◆ **WRITTEN EXERCISE**: Reproduce exactly the lines below, from the first through the one containing "col = scene.collection", and nothing more.

◆ **SUPPLIED RECORDS**:

=-=-=-=-=

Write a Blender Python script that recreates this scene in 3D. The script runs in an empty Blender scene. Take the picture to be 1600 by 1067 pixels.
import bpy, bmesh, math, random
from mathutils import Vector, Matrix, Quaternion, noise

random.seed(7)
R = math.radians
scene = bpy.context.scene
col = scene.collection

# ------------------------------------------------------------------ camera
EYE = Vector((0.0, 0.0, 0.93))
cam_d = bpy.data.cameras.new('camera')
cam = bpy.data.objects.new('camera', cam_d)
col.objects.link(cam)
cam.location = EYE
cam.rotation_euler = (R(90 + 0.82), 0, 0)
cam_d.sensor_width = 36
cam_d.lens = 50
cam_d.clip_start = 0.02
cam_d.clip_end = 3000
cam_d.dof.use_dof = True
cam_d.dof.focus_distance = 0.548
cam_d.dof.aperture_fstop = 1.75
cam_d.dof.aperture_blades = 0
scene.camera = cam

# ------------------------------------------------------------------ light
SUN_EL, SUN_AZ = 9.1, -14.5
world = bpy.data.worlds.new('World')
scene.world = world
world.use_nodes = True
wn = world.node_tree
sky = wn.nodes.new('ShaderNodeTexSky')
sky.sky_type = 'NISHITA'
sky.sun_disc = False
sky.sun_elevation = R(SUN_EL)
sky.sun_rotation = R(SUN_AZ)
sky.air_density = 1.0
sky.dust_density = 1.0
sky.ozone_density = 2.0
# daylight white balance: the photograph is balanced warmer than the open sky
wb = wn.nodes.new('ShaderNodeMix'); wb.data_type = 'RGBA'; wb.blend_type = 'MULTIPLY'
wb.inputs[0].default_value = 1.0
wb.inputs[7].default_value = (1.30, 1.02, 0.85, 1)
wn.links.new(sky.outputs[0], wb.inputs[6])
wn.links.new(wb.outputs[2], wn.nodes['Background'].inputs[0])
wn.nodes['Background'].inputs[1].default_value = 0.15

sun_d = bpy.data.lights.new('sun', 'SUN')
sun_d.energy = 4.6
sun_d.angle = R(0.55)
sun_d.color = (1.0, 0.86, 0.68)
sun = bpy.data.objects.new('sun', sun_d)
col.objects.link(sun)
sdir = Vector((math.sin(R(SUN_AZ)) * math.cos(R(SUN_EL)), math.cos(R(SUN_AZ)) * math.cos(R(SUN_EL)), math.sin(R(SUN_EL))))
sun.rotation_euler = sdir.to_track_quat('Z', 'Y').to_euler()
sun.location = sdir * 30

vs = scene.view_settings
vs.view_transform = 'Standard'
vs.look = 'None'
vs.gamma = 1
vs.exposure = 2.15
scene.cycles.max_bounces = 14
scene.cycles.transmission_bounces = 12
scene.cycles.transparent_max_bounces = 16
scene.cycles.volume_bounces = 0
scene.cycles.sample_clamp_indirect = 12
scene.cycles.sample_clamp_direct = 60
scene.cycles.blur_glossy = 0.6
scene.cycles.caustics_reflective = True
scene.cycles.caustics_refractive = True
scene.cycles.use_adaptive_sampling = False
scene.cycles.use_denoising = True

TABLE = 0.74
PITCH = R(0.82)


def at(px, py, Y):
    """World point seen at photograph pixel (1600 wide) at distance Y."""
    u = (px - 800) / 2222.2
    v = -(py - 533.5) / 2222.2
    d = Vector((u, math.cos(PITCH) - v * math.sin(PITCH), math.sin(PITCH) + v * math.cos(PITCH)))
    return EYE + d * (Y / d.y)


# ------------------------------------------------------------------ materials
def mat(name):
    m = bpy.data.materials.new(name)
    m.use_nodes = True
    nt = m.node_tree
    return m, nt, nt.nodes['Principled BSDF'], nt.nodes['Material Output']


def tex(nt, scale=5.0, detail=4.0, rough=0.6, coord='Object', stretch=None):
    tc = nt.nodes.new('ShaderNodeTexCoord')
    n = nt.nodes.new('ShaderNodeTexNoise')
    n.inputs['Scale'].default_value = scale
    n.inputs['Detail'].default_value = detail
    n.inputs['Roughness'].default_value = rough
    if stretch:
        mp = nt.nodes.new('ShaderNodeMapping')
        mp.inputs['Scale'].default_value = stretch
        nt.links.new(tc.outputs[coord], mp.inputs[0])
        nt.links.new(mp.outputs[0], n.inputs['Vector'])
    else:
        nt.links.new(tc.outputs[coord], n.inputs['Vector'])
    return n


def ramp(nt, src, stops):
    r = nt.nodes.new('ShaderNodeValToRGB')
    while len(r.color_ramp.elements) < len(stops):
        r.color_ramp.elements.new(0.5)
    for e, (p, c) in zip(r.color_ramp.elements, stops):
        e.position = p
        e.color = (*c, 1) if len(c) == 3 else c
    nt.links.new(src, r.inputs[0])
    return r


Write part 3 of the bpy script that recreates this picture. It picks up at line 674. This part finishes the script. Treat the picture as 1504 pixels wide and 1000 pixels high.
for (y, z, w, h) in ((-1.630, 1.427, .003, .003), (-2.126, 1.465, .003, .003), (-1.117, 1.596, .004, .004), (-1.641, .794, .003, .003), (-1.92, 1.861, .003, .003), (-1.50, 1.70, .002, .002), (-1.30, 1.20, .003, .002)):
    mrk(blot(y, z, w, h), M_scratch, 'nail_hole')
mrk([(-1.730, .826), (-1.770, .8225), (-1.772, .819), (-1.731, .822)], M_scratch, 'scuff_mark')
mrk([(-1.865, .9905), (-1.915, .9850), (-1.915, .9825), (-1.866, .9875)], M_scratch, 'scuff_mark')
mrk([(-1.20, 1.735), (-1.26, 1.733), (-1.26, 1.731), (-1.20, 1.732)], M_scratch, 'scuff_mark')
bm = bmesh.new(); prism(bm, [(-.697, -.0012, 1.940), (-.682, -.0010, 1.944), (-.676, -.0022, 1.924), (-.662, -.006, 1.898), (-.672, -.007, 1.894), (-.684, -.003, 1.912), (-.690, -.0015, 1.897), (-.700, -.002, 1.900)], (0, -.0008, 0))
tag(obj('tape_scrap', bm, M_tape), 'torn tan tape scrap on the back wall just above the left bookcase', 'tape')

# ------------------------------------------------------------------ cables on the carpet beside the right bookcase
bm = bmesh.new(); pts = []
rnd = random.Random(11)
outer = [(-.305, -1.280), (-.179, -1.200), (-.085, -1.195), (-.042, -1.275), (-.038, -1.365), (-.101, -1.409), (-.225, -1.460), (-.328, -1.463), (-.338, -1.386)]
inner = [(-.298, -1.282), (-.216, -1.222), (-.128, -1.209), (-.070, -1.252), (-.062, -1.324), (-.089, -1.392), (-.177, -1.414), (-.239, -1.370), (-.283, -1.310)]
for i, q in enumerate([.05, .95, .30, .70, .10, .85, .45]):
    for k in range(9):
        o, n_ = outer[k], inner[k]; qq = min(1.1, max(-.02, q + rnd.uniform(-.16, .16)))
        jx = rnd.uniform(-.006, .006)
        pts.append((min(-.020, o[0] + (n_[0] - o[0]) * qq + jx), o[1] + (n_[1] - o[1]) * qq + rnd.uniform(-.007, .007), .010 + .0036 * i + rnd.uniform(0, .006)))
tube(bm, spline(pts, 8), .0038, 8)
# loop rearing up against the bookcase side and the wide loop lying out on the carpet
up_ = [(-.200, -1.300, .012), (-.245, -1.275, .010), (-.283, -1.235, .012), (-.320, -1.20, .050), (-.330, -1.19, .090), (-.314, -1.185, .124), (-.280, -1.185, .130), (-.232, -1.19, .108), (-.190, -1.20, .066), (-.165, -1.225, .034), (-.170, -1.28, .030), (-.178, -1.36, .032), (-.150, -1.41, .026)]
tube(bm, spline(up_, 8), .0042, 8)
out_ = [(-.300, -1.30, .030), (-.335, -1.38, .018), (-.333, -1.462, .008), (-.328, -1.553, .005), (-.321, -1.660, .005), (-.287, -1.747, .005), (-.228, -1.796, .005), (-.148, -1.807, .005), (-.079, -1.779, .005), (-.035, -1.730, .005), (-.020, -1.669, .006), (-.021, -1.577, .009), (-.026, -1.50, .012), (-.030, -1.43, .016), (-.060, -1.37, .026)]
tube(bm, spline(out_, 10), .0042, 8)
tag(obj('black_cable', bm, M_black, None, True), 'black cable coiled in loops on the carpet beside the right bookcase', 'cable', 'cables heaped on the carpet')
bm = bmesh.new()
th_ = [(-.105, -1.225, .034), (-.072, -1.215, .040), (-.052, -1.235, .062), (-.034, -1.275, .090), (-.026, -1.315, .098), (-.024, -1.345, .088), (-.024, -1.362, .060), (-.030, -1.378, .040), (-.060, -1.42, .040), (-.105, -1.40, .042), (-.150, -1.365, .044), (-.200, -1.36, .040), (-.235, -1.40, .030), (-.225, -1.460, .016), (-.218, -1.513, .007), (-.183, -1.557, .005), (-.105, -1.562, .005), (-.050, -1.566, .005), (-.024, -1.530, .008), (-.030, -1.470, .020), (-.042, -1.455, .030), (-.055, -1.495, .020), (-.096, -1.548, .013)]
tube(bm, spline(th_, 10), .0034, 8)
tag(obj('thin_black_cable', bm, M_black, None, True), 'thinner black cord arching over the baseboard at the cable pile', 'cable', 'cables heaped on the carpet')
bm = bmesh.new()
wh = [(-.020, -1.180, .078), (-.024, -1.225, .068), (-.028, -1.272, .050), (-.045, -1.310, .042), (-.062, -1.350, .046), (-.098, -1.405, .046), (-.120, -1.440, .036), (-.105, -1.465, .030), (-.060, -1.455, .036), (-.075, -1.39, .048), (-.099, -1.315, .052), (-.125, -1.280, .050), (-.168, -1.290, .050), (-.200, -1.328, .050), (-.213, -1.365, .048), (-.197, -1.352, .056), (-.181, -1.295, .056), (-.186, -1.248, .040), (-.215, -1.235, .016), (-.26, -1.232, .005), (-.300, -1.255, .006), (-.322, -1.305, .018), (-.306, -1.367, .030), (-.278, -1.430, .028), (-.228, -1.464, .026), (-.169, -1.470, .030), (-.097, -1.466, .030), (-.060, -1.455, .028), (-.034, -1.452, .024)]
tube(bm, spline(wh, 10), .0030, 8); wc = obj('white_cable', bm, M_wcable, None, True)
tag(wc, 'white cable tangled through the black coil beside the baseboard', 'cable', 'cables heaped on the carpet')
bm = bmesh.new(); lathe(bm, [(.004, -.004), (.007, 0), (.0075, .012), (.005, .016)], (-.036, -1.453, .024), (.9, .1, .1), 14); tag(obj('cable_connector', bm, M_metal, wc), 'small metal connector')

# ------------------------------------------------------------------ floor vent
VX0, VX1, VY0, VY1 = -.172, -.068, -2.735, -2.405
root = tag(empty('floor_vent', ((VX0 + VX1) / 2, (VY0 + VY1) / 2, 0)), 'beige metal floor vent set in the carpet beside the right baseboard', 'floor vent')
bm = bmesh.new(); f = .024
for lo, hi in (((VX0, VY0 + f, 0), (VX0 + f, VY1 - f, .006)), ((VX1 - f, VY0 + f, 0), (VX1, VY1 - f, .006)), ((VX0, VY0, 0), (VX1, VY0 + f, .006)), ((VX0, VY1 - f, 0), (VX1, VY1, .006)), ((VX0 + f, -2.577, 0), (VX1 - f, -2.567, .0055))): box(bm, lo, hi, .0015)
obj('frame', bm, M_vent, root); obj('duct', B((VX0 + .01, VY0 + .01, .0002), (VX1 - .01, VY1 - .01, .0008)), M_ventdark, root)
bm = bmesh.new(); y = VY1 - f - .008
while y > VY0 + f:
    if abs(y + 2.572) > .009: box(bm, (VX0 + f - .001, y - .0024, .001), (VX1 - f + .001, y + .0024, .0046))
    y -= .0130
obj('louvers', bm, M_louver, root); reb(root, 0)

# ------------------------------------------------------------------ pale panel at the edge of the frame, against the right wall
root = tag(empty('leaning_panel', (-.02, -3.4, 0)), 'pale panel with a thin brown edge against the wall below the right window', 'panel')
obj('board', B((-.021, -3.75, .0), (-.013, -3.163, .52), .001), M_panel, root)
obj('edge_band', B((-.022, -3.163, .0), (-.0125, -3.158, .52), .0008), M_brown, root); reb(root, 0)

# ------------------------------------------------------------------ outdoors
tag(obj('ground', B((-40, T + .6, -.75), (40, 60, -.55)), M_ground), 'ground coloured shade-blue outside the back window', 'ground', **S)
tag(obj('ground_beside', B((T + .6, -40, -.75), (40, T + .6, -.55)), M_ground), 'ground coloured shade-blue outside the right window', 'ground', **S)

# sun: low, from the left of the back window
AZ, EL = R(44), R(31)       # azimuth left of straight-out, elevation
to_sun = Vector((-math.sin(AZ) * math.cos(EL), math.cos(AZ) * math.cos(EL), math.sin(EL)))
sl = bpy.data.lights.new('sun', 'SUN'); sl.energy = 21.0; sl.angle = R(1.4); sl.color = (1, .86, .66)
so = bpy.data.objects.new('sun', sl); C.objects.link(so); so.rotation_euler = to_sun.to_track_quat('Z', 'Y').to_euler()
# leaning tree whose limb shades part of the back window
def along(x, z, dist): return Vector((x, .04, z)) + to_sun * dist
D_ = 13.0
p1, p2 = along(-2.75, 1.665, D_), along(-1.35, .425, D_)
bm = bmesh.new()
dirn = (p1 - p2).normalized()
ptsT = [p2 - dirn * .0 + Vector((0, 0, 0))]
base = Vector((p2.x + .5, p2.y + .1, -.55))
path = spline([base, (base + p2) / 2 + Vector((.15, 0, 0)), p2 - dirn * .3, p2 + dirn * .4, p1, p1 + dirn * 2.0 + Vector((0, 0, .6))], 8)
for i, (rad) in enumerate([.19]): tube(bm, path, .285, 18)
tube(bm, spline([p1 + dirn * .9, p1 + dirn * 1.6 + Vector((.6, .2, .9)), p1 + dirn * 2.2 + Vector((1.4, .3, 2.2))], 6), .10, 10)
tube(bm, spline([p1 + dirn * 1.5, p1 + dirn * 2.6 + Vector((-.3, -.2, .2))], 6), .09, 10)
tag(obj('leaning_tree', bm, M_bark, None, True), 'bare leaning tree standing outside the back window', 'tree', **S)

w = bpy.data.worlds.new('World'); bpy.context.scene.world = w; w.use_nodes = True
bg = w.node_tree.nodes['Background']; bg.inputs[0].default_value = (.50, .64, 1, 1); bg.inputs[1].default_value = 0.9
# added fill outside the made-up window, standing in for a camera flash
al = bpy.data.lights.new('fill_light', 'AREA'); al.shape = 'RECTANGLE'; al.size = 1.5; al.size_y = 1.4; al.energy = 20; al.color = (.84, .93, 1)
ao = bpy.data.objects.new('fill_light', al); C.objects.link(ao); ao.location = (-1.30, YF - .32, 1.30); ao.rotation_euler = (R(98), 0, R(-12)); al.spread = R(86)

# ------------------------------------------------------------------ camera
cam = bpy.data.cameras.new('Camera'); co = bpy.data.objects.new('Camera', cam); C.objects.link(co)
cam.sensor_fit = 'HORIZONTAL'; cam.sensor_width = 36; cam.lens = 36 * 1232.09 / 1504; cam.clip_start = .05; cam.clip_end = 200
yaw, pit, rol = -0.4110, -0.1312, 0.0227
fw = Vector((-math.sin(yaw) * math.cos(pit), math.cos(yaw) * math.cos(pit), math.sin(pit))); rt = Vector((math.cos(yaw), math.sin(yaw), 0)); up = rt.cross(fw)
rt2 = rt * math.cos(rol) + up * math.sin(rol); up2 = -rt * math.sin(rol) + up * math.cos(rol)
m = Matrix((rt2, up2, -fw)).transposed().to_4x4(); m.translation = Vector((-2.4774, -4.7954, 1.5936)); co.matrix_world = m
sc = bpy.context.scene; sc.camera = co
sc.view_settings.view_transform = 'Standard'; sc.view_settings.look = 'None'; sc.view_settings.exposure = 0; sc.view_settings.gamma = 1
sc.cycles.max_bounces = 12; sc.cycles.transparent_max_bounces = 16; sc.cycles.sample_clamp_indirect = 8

=-=-=-=-=

◆ **FINAL ANSWER**:
Write a Blender Python script that recreates this scene in 3D. The script runs in an empty Blender scene. Take the picture to be 1600 by 1067 pixels.
import bpy, bmesh, math, random
from mathutils import Vector, Matrix, Quaternion, noise

random.seed(7)
R = math.radians
scene = bpy.context.scene
col = scene.collection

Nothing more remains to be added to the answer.